(Source excerpt):

+ + + + +

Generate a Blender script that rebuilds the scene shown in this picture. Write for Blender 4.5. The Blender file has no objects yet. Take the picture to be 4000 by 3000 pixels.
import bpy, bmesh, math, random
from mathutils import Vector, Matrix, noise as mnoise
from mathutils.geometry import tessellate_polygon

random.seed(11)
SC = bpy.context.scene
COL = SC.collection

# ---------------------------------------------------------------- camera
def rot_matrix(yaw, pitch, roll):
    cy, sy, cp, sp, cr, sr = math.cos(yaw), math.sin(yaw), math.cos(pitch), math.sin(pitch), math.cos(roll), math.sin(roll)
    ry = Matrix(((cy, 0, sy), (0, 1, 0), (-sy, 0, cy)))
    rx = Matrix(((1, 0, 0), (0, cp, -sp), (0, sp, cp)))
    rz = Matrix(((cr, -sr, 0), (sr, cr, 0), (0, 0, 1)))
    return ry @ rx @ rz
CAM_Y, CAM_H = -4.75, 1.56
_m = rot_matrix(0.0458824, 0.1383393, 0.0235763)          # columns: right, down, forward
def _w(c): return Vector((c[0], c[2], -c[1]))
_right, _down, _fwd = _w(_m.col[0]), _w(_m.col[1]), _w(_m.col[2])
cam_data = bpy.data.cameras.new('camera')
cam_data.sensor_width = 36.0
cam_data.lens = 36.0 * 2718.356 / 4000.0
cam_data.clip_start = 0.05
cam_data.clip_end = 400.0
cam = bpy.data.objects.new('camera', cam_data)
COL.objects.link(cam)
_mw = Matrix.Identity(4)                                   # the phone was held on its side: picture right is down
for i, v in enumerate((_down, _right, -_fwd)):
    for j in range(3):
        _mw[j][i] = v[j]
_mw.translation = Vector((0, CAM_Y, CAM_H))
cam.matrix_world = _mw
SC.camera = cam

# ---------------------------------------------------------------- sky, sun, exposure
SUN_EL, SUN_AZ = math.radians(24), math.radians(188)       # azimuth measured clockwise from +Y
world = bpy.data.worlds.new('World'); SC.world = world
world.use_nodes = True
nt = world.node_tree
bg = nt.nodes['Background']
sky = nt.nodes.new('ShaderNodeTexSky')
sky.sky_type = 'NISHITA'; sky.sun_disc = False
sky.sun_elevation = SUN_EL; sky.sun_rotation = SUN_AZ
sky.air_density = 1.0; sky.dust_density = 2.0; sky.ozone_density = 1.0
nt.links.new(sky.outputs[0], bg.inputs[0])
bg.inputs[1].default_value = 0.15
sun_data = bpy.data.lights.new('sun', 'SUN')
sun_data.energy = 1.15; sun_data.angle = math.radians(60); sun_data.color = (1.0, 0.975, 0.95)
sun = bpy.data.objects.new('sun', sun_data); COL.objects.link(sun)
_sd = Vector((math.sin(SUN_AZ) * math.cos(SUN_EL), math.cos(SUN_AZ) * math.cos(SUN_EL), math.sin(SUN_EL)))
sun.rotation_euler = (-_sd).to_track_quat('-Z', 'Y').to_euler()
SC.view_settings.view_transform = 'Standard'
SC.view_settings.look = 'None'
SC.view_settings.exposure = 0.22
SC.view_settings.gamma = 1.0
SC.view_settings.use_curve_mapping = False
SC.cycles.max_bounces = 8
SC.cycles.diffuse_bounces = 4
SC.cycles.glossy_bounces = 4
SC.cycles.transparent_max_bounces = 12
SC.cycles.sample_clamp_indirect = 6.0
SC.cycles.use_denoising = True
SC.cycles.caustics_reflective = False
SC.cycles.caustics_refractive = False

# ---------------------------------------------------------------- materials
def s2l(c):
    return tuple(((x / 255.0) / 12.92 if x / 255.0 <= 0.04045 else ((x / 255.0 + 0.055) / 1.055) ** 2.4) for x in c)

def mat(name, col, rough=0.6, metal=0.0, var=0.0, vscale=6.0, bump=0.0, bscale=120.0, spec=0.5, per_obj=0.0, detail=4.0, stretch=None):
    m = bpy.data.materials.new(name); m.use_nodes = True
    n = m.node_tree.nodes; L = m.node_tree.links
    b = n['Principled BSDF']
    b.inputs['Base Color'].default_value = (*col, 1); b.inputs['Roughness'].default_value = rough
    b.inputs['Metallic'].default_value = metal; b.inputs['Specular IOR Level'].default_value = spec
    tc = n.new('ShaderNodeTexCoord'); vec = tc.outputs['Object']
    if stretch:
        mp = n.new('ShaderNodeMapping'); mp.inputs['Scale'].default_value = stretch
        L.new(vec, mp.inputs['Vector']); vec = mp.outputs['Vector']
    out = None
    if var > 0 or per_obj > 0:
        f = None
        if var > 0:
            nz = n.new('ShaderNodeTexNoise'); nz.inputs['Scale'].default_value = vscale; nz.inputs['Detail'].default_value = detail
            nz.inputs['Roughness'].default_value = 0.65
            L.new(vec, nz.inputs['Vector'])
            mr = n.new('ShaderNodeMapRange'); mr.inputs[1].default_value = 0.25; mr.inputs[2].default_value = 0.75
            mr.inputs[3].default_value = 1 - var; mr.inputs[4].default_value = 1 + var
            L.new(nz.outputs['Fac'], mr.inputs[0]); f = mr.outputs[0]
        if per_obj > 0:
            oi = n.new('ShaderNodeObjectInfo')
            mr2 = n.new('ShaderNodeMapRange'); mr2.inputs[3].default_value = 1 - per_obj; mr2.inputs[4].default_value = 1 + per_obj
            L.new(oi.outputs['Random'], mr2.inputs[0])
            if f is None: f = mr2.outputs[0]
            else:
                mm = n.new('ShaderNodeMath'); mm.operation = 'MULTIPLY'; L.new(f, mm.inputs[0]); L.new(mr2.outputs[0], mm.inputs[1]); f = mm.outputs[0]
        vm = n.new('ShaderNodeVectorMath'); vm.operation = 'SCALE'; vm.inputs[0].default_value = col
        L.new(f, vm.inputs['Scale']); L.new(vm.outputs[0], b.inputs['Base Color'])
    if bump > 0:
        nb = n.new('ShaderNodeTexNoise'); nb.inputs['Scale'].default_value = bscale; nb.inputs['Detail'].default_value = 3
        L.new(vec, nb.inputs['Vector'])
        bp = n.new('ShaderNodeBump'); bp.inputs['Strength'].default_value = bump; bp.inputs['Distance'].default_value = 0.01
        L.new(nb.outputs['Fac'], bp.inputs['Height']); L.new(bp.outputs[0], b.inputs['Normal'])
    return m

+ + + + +

(Exercise): Starting at the first line of the data above, please restate word for word every line up to and including the one that holds "COL = SC.collection", and add nothing else.

(Result of this exercise):
Generate a Blender script that rebuilds the scene shown in this picture. Write for Blender 4.5. The Blender file has no objects yet. Take the picture to be 4000 by 3000 pixels.
import bpy, bmesh, math, random
from mathutils import Vector, Matrix, noise as mnoise
from mathutils.geometry import tessellate_polygon

random.seed(11)
SC = bpy.context.scene
COL = SC.collection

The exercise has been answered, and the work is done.